Locate each line below that includes "Blender" and reproduce it.

__________

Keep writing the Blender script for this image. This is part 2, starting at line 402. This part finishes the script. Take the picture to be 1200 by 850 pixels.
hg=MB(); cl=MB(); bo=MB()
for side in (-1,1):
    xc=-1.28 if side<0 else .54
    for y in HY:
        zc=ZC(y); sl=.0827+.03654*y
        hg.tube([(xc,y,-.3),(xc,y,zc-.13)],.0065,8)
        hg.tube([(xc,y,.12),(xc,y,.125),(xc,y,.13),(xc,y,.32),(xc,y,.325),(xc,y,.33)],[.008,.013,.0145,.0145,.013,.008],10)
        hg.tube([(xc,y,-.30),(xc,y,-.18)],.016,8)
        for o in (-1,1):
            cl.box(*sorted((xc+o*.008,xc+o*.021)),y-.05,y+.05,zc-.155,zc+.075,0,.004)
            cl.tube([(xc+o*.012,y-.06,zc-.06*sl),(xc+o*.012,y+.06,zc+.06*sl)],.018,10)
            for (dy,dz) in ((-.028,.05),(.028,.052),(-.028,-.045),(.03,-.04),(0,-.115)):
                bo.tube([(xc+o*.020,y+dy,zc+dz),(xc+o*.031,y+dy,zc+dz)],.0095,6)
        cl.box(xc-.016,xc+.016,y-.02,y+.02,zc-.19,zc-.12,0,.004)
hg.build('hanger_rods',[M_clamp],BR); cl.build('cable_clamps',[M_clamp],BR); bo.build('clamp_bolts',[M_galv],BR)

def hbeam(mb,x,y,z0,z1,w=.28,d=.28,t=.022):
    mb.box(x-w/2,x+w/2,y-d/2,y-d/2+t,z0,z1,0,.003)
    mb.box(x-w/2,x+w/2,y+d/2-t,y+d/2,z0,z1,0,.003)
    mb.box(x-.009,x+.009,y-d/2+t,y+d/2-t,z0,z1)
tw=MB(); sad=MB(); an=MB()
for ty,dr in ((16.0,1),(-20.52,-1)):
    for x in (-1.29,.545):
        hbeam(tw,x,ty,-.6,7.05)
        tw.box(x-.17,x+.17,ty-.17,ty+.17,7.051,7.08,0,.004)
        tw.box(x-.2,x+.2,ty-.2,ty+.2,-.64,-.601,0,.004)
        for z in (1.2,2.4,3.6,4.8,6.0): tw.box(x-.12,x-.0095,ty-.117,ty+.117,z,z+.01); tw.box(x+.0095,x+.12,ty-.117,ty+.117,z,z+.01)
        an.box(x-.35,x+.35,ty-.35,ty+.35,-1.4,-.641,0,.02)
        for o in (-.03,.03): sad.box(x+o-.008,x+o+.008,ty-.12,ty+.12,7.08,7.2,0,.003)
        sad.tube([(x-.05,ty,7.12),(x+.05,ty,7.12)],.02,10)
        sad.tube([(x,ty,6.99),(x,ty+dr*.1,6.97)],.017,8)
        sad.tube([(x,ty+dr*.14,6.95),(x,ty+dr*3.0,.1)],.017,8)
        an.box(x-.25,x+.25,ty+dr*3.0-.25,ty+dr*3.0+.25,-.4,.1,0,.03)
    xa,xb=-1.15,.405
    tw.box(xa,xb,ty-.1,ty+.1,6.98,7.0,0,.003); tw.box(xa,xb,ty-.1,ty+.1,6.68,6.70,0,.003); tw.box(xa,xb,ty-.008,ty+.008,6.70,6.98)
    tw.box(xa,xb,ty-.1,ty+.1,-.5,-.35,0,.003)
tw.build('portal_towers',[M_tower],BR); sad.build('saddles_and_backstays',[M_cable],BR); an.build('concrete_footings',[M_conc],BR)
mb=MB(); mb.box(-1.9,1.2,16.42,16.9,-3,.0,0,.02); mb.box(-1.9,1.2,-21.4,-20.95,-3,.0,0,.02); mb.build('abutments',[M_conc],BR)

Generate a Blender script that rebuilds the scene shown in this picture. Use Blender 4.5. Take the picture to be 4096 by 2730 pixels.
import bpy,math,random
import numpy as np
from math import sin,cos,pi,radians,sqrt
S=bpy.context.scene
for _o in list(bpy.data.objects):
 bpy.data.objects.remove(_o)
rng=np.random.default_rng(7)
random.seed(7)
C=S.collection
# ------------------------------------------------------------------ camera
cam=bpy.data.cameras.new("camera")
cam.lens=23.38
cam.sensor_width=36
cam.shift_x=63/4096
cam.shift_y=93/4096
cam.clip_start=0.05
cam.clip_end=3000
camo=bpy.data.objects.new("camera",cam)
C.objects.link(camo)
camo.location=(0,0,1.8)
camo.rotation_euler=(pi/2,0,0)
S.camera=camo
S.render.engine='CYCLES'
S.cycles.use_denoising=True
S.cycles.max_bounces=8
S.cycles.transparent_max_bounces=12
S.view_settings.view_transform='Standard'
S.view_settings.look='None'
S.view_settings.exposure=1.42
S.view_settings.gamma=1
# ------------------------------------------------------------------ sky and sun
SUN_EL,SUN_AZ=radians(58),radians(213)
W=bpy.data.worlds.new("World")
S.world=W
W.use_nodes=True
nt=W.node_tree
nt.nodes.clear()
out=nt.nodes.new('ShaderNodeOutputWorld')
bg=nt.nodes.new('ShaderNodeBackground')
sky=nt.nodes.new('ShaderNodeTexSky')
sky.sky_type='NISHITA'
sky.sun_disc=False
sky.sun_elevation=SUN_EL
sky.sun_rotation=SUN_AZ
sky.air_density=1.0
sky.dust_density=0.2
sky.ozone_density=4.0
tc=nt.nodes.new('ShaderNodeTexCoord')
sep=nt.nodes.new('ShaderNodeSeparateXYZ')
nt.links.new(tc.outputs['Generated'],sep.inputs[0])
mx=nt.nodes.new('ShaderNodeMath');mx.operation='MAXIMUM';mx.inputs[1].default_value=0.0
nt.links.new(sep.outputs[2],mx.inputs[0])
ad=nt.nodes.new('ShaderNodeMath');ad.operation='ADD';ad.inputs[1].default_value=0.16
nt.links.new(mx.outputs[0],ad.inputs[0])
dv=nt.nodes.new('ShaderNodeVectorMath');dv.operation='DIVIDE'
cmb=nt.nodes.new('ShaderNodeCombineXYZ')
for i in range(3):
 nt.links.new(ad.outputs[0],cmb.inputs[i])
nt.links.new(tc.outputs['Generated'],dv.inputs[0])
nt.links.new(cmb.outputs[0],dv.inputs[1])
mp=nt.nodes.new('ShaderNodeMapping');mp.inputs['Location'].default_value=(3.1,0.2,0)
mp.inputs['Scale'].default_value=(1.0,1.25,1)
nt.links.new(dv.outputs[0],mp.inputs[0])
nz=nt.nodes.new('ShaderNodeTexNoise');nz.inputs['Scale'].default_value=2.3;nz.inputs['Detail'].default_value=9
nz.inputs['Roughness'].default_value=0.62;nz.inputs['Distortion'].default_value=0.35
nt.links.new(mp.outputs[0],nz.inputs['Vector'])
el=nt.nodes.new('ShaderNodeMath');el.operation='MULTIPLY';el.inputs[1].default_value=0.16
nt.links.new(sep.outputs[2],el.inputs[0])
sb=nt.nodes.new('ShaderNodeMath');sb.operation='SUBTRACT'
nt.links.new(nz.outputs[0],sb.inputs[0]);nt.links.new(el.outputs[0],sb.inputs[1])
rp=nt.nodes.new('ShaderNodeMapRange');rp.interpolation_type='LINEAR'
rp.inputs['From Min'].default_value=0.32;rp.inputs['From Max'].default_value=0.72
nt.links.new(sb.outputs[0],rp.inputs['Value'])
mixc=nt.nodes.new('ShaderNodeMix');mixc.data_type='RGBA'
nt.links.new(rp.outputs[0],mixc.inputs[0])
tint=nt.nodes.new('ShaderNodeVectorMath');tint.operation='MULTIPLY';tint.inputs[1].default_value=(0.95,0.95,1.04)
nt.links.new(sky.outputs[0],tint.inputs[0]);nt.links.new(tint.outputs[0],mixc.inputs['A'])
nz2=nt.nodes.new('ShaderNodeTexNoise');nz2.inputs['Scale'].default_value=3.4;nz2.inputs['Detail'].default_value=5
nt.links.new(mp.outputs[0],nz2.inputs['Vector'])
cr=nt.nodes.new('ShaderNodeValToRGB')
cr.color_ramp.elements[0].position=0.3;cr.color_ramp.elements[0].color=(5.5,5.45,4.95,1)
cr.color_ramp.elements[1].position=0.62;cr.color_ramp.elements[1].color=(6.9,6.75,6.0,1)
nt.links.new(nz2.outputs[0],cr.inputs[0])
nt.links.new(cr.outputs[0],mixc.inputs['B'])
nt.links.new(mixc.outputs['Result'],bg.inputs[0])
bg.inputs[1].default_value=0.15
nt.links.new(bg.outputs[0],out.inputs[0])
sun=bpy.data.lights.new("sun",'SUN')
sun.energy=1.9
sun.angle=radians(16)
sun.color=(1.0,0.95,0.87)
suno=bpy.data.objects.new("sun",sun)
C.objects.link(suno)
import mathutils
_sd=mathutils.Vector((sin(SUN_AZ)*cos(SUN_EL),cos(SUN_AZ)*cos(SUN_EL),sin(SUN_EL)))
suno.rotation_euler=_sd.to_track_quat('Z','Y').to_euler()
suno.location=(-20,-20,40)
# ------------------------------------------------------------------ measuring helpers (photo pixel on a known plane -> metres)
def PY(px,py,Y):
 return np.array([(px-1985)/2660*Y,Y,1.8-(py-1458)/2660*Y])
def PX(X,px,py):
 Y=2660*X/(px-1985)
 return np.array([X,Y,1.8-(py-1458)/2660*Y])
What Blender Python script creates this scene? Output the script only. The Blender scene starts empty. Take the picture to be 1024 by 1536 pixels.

__________

_OUTPUT_
Keep writing the Blender script for this image. This is part 2, starting at line 402. This part finishes the script. Take the picture to be 1200 by 850 pixels.
Generate a Blender script that rebuilds the scene shown in this picture. Use Blender 4.5. Take the picture to be 4096 by 2730 pixels.
What Blender Python script creates this scene? Output the script only. The Blender scene starts empty. Take the picture to be 1024 by 1536 pixels.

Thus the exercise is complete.